(Data extracted from a collection)
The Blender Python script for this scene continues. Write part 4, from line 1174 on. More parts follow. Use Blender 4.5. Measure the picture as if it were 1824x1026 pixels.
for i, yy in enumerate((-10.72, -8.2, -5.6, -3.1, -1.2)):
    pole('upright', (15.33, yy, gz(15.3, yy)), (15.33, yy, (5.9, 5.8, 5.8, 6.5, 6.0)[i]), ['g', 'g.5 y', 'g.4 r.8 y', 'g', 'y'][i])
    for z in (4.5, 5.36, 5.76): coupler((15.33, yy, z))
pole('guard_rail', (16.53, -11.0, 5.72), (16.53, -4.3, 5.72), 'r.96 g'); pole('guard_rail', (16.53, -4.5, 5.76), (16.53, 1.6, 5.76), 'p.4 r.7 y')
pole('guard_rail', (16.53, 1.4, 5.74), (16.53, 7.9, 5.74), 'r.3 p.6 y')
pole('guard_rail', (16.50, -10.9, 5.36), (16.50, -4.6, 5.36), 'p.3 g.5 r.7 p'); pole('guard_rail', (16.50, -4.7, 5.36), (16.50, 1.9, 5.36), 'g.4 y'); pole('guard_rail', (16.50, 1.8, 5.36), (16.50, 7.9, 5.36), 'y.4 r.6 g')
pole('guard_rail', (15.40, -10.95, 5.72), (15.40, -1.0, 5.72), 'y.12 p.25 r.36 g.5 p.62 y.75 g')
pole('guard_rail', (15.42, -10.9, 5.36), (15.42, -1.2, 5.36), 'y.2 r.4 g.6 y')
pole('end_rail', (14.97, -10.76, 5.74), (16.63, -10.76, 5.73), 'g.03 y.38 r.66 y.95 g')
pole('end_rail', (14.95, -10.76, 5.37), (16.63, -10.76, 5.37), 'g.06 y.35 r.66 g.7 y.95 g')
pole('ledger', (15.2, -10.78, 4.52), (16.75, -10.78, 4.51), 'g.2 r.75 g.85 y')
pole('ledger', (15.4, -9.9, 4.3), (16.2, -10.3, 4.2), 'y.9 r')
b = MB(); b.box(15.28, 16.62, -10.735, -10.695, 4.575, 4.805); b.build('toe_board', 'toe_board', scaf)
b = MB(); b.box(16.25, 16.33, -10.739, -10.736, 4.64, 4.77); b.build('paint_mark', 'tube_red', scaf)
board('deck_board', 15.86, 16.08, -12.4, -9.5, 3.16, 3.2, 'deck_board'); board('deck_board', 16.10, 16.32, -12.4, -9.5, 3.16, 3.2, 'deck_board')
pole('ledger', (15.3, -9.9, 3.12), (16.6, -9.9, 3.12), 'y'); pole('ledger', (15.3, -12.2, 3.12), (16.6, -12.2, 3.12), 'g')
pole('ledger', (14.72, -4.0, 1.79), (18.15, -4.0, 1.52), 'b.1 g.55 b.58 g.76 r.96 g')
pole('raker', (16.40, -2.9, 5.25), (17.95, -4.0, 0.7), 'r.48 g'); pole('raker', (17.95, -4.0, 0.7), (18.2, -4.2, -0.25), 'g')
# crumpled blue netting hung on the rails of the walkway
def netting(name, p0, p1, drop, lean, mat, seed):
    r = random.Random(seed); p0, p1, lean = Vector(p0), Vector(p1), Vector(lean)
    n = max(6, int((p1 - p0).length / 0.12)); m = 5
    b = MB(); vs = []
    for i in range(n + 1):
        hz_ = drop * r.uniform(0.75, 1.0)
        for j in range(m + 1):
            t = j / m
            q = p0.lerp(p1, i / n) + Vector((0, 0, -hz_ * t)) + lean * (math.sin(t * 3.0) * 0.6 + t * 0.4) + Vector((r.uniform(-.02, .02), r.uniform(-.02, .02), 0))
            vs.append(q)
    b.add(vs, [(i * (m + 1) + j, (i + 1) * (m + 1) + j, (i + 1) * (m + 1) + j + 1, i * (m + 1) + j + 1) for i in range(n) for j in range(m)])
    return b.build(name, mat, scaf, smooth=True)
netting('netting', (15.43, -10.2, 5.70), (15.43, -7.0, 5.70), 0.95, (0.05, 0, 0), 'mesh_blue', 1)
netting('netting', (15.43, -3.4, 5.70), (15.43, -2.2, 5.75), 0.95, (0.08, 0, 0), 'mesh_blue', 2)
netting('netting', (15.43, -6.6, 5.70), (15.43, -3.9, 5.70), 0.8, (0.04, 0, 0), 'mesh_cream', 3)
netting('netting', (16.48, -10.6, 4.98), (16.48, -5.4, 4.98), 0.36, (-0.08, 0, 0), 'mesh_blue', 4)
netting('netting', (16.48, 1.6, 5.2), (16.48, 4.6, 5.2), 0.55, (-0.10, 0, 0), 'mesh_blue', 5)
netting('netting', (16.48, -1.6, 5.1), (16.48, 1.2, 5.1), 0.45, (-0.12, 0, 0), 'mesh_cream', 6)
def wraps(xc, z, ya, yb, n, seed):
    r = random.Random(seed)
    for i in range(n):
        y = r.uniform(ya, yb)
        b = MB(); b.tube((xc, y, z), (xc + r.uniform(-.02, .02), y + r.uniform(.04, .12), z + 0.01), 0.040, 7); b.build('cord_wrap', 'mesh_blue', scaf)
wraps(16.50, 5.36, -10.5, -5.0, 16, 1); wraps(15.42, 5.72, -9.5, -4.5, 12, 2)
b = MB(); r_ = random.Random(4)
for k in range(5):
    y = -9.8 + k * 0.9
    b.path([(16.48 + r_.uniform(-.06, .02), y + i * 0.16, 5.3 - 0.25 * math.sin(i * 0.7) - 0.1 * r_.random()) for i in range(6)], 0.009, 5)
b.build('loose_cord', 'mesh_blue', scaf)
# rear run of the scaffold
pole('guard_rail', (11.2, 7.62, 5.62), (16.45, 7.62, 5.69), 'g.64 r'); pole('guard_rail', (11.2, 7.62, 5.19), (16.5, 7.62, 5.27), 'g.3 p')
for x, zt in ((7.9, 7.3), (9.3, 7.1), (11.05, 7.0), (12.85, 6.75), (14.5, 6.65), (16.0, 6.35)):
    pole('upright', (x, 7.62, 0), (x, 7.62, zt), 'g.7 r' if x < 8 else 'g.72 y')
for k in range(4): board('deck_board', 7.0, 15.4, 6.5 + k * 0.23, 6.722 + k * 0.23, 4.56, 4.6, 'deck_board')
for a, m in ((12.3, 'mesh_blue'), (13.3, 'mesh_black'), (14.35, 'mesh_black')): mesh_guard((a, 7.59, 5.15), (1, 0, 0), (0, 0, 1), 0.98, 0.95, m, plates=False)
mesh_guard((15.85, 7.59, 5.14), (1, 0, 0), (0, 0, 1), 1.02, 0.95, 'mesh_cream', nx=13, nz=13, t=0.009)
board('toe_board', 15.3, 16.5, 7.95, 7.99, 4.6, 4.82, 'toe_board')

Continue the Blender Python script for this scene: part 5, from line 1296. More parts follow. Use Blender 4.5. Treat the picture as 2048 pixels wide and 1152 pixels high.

Task prompt: Scan the material above. Extract every line in which the word "scene" occurs.

Expected answer:
The Blender Python script for this scene continues. Write part 4, from line 1174 on. More parts follow. Use Blender 4.5. Measure the picture as if it were 1824x1026 pixels.
Continue the Blender Python script for this scene: part 5, from line 1296. More parts follow. Use Blender 4.5. Treat the picture as 2048 pixels wide and 1152 pixels high.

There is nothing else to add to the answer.